A Ukrainian woman and her husband visit their destroyed house, which was reduced to rubble by Russian rocket attacks, near the capital Kyiv in Ukraine on July 11. On Thursday, Russian forces renewed attacks in the Kyiv and Chernihiv regions for the first time in weeks. Photo by Roman Pilipey/EPA-EFE

July 28 (UPI) — Russian forces fired rockets into northern Ukraine from Belarus on Thursday, marking one of Moscow’s most aggressive actions and use of an ally to attack Ukraine since the start of the war five months ago.

Officials said the Russian military fired about 25 missiles in the early morning hours from Belarus and hit the city of Zhytomyr, the Chernihiv region, and other positions outside the capital Kyiv.

Thursday was the first time in weeks that Russian forces have targeted the Chernihiv and Kyiv areas.

Civilians tracking Russian movements in Belarus said the Russian rockets originated from Belarus’s Ziabrauka airfield, near Gomel.

“This morning, the enemy launched a rocket attack on one of the communities of the Vyshgorod district,” Kyiv regional governor Oleksiy Kuleba said, according to The Guardian. “The object of the infrastructure was fired upon. Information about the victims is being clarified. All emergency services are already on site.”

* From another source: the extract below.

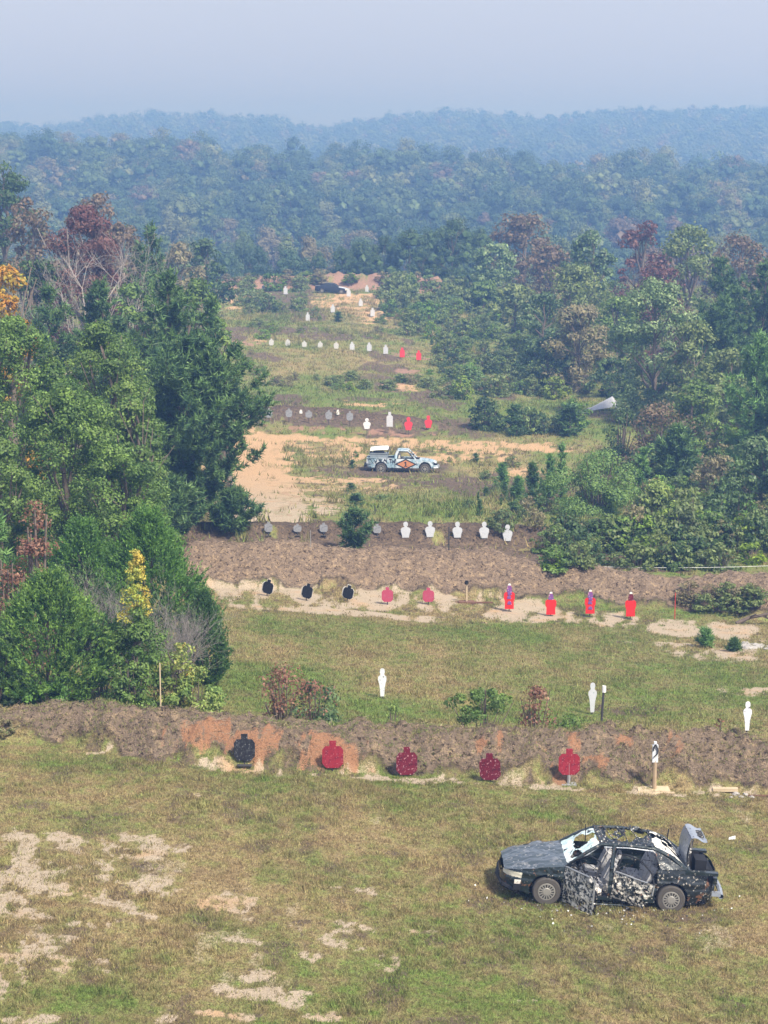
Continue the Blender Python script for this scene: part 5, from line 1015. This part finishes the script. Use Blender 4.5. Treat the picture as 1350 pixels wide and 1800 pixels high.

The new Russian attack on northern Ukraine came after Britain’s Defense Ministry, which has tracked military movements in Ukraine since the war began in February, reported that a Ukrainian counter-offensive in the south has made some successes in Russian-occupied territory, such as Kherson.

“Ukraine’s counter-offensive in Kherson is gathering momentum,” the ministry noted in a tweet. “Their forces have highly likely established a bridgehead south of the Ingulets River, which forms the northern boundary of Russian-occupied Kherson.”

“Ukraine has used its new long-range artillery to damage at least three of the bridges across the Dnipro River which Russia relies upon to supply the areas under its control,” the ministry added.

“Similarly, Kherson city, the most politically significant population center occupied by Russia, is now virtually cut off from the other occupied territories. Its loss would severely undermine Russia’s attempts to paint the occupation as a success.”

Ukrainian officials acknowledged that Russia took the village of Novoluhankse and a large power plant in the Donetsk region this week. But they added that Ukrainian troops repelled Moscow’s advance toward Bakhmut from the south and east. In turn, Russian forces fired on Ukrainian military positions in several settlements north of Sloviansk.

Russia also continued its attack on Ukraine’s second-largest city, Kharkiv in the northeast, with long-range surface-to-air missiles.

“Kharkiv was shelled twice overnight, both coming immediately after midnight. One hit closer to the center, while the second targeted an adjacent district,” Kharkiv Mayor Ihor Terekhov said according to CNN.

“As a result, two small fires broke out and were extinguished by our rescue team. Currently, we have no information about casualties.”